*What you will do*. Copy all of the material exactly. Pictures are not to appear in the copy.

** start of Available data **

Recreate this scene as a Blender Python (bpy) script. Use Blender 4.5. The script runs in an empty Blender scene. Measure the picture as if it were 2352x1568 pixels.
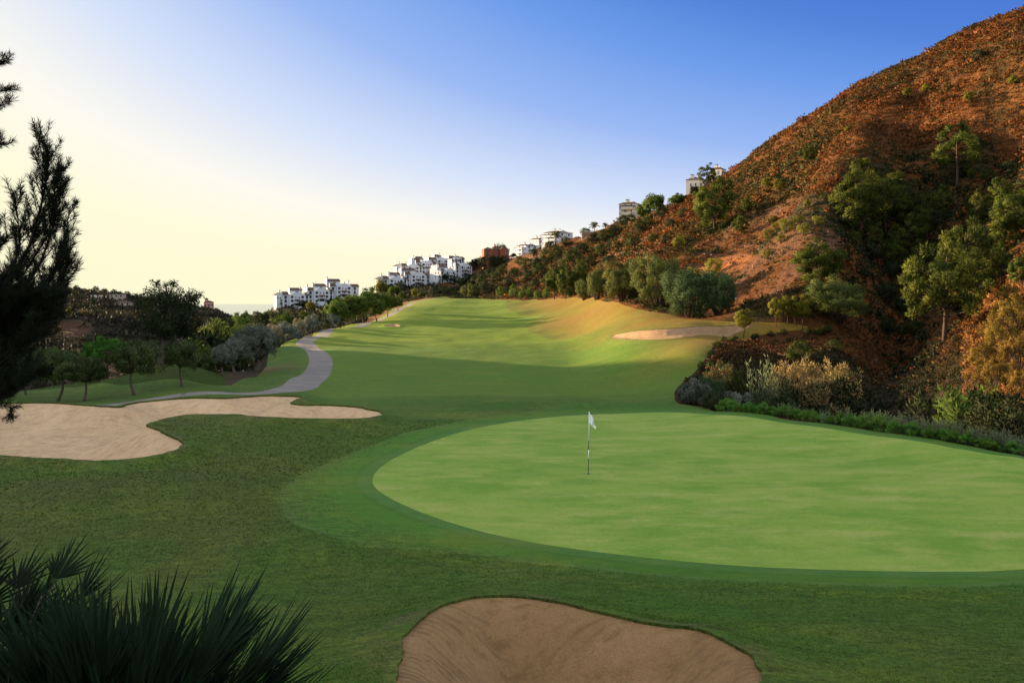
import bpy, math, random
import numpy as np
from mathutils import Vector, Matrix
R = math.radians
EXPO = 2.0
SC = bpy.context.scene
COL = SC.collection
rng = np.random.default_rng(7)
random.seed(7)
F, CX, HZ = 1838.0, 1176.0, 697.0        # focal length in units of a 2352-wide picture, optical axis, horizon line
SUN_AZ, SUN_EL = 62.0, 8.0                # degrees left of the view direction, degrees above the horizon

# ------------------------------------------------------------------ helpers
def tag(o, label=None, cat=None, group=None, kind=None):
    if label: o['label'] = label
    if cat: o['category'] = cat
    if group: o['group'] = group
    if kind: o['kind'] = kind
    return o

def link(name, me, parent=None):
    o = bpy.data.objects.new(name, me); COL.objects.link(o)
    if parent is not None: o.parent = parent
    return o

def empty(name, loc, rz=0.0, sc=1.0):
    o = bpy.data.objects.new(name, None); COL.objects.link(o)
    o.empty_display_size = 0.3
    o.location = loc; o.rotation_euler = (0, 0, rz)
    o.scale = (sc, sc, sc) if not hasattr(sc, '__len__') else sc
    return o

def npmesh(name, V, polys, mat, attrs=None, smooth=False):
    """polys: (n,k) int array"""
    V = np.asarray(V, dtype=np.float32); P = np.asarray(polys, dtype=np.int32)
    me = bpy.data.meshes.new(name)
    n, k = P.shape
    me.vertices.add(len(V)); me.vertices.foreach_set('co', V.ravel())
    me.loops.add(n * k); me.loops.foreach_set('vertex_index', P.ravel())
    me.polygons.add(n)
    me.polygons.foreach_set('loop_start', np.arange(0, n * k, k, dtype=np.int32))
    me.polygons.foreach_set('use_smooth', np.full(n, smooth, dtype=bool))
    me.update(calc_edges=True)
    for nm, a in (attrs or {}).items():
        a = np.asarray(a, dtype=np.float32)
        if nm == 'custom_normal':
            at = me.attributes.new(nm, 'FLOAT_VECTOR', 'POINT'); at.data.foreach_set('vector', a.ravel())
        elif a.ndim == 1:
            at = me.attributes.new(nm, 'FLOAT', 'POINT'); at.data.foreach_set('value', a)
        else:
            if a.shape[1] == 3: a = np.hstack([a, np.ones((len(a), 1), np.float32)])
            at = me.attributes.new(nm, 'FLOAT_COLOR', 'POINT'); at.data.foreach_set('color', a.ravel())
    if mat: me.materials.append(mat)
    return me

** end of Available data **

*Solution below*.
Recreate this scene as a Blender Python (bpy) script. Use Blender 4.5. The script runs in an empty Blender scene. Measure the picture as if it were 2352x1568 pixels.
import bpy, math, random
import numpy as np
from mathutils import Vector, Matrix
R = math.radians
EXPO = 2.0
SC = bpy.context.scene
COL = SC.collection
rng = np.random.default_rng(7)
random.seed(7)
F, CX, HZ = 1838.0, 1176.0, 697.0        # focal length in units of a 2352-wide picture, optical axis, horizon line
SUN_AZ, SUN_EL = 62.0, 8.0                # degrees left of the view direction, degrees above the horizon

# ------------------------------------------------------------------ helpers
def tag(o, label=None, cat=None, group=None, kind=None):
    if label: o['label'] = label
    if cat: o['category'] = cat
    if group: o['group'] = group
    if kind: o['kind'] = kind
    return o

def link(name, me, parent=None):
    o = bpy.data.objects.new(name, me); COL.objects.link(o)
    if parent is not None: o.parent = parent
    return o

def empty(name, loc, rz=0.0, sc=1.0):
    o = bpy.data.objects.new(name, None); COL.objects.link(o)
    o.empty_display_size = 0.3
    o.location = loc; o.rotation_euler = (0, 0, rz)
    o.scale = (sc, sc, sc) if not hasattr(sc, '__len__') else sc
    return o

def npmesh(name, V, polys, mat, attrs=None, smooth=False):
    """polys: (n,k) int array"""
    V = np.asarray(V, dtype=np.float32); P = np.asarray(polys, dtype=np.int32)
    me = bpy.data.meshes.new(name)
    n, k = P.shape
    me.vertices.add(len(V)); me.vertices.foreach_set('co', V.ravel())
    me.loops.add(n * k); me.loops.foreach_set('vertex_index', P.ravel())
    me.polygons.add(n)
    me.polygons.foreach_set('loop_start', np.arange(0, n * k, k, dtype=np.int32))
    me.polygons.foreach_set('use_smooth', np.full(n, smooth, dtype=bool))
    me.update(calc_edges=True)
    for nm, a in (attrs or {}).items():
        a = np.asarray(a, dtype=np.float32)
        if nm == 'custom_normal':
            at = me.attributes.new(nm, 'FLOAT_VECTOR', 'POINT'); at.data.foreach_set('vector', a.ravel())
        elif a.ndim == 1:
            at = me.attributes.new(nm, 'FLOAT', 'POINT'); at.data.foreach_set('value', a)
        else:
            if a.shape[1] == 3: a = np.hstack([a, np.ones((len(a), 1), np.float32)])
            at = me.attributes.new(nm, 'FLOAT_COLOR', 'POINT'); at.data.foreach_set('color', a.ravel())
    if mat: me.materials.append(mat)
    return me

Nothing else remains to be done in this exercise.